Stretching Reliability of SMD Electronics Integrated on Elastic Fabric

This paper presents a manufacturing flow to integrate surface mounted device (SMDs) on elastic fabric. In this concept, manufacturing processes are based on printing, converting and assembly to integrate rigid SMD electronics with high-performance functionality on a stretchable substrate, and hot laminating this entity on an elastic fabric. The presented manufacturing flow exploits novel material solutions like stretchable inks and adhesive bonding technology to achieve needed electro-mechanical performance at low processing temperatures. The study includes reliability assessment for test samples under mechanical loadings. The test structures comprise 0402' sized SMD thermistors and printed wiring with multiple material and design configurations integrated on both thermoplastic polyurethane (TPU) substrate and elastic fabric by means of TPU lamination. Test coverage for prepared samples encompasses maximum stretching test, cyclic stretching, and cyclic stretching with rotation, thus enabling extensive reliability assessment for various sample configurations under interest.
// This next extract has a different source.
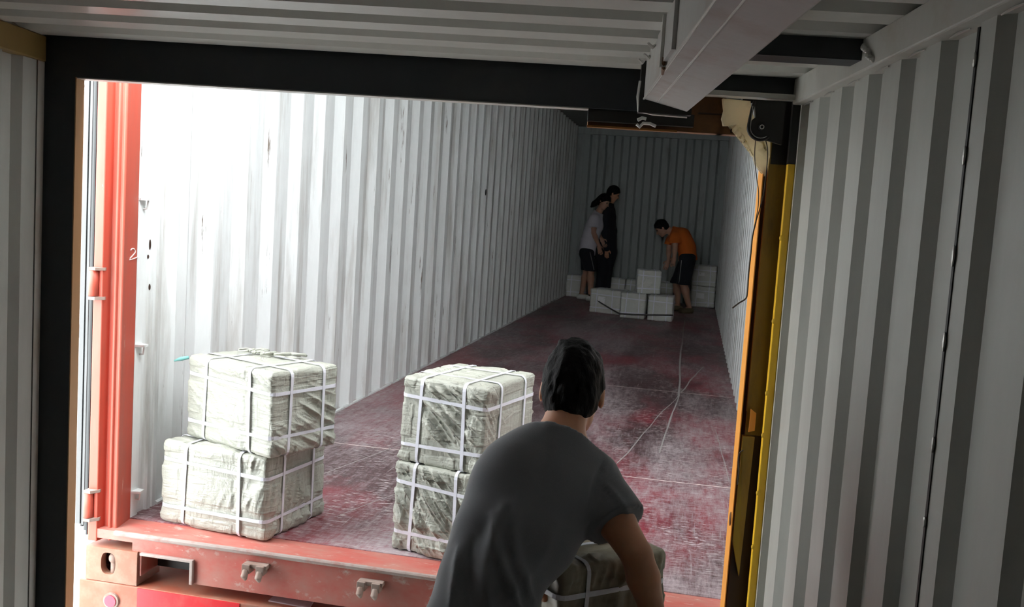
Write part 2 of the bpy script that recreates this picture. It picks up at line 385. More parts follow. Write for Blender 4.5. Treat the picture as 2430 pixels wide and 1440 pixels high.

The results show mainly over 100% stretchability without catastrophic failure for textile integrated SMD samples in maximum stretching tests. In cyclic tests covering 25% elongation with and without ±90° rotation, durability of SMD-based structures is limited in comparison to baseline samples without component integration. The conducted tests and electro-mechanical characterization pinpoint the importance of material stack strength and layout design. Narrow TPU cut for integrating SMD electronics on textile has lower effect on mechanical behavior under stretching. This reflects also on electrical performance and reliability.